Book Review: The Pumpkin Eater by Penelope Mortimer

The Pumpkin Eater by Penelope Mortimer published by Penguin Classics

The Pumpkin Eater by Penelope Mortimer published by Penguin Classics

‘Peter, Peter, Pumpkin eater

Had a wife and couldn’t keep her…’

Penelope Mortimer was as celebrated as her husband John, he of Rumpole of the Bailey fame in the 1960s, but has drifted out of fashion and with it print. But now her most successful and critically acclaimed novel, The Pumpkin Eater, has been published as a Penguin Classic.

The Pumpkin Eater is a short, sharp, quirky little book that has a wonderfully barbed dreaminess to it. Published in 1962, this novel is rich in language, an evocative tale of a Mrs Armitage (we never know her first name) who suffers a breakdown in the linen department of Harrods ground down by the domesticity of her life and bruised by many betrayals. She is a woman saddled with the constraints of her gender and time.

Twice divorced, when we meet her she is about to marry again. She already has a brood of children – we’re never told how many, in deed Mrs Armitage seems to have lost track of her offspring and seems baffled by their presence.

When she first meets her third-husband-to-be Jake, Mrs Armitage is still married to her second husband and living in a barn.

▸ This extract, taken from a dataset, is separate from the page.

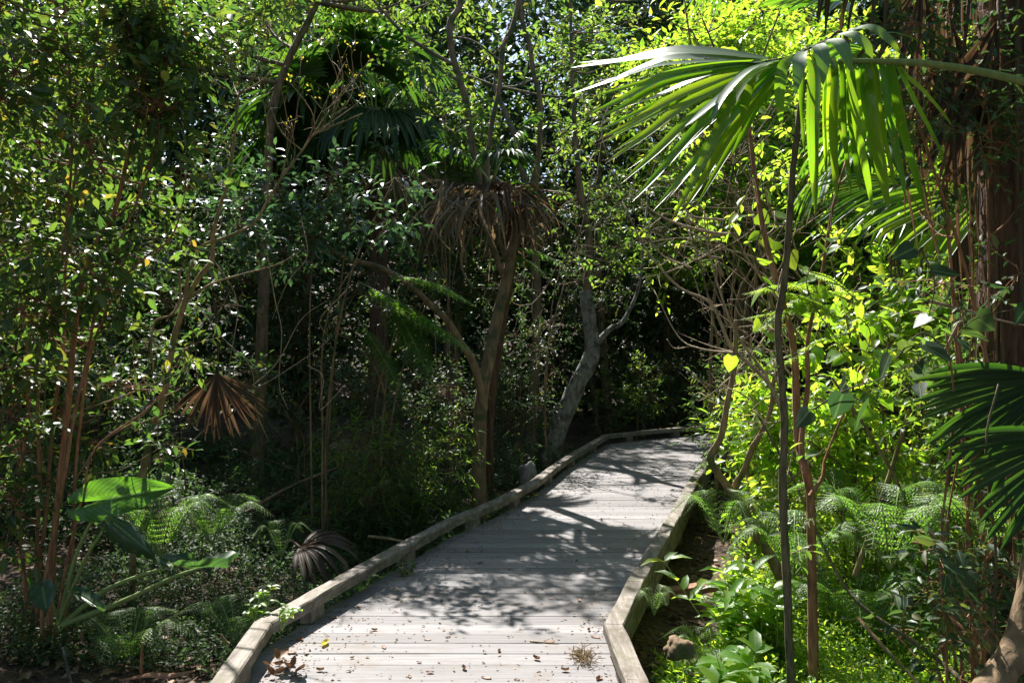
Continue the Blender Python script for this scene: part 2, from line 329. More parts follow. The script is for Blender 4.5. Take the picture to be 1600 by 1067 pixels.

Attracted by the bohemianism poverty, Jake, who is then a struggling writer, falls in love her and she him and, leaving three of the kids in boarding school at the insistence of her father, they marry. Jake becomes an increasingly successful screenwriter and Mrs Armitage moves from poverty to a life of confusing leisure where she’s weighed down by the grinding invisibility of being a wife and a mother.

The novel is an singular description of a woman suffering from depression,  burdened by the domesticity of her life and bruised by many betrayals. There is languid air hangs that hangs over Mrs Armitage, moving through her life as it were treacle, bemused at the presence of all these children and confused by her husband’s infidelity and cruelty. She doesn’t know any other way than the life she is leading – as many women didn’t in the days before the sexual revolution. She was born to breed and dust and not concern herself with her husband’s affairs – in every sense.

The Pumpkin Eater is a loosely autobiographical story. Penelope Mortimer was a woman very much of her time, at the tail end of the 1950s when women were still confined to the domestic world. Mortimer also married several times and had six children. The world The Pumpkin Eater inhabits flirts with Nancy Mitford’s descriptions of a boho world where no one gives a damn about morals, but this is a far more serious, unusual book . I was often reminded of Penelope Gilliatt in the sparse, dialogue-heavy narrative that had an almost filmic quality to it. Mortimer actually succeeded Gilliatt as film critic of The Observer, a fact I gleaned from this great article by Rachel Cooke in the same paper.

The Pumpkin Eater is a darkly funny, wry look at one woman’s world that is so small it’s crushing her, but that isn’t consumed by its own earnestness. Mortimer deserves to be back in print – maybe it won’t be long before she’s back in fashion too.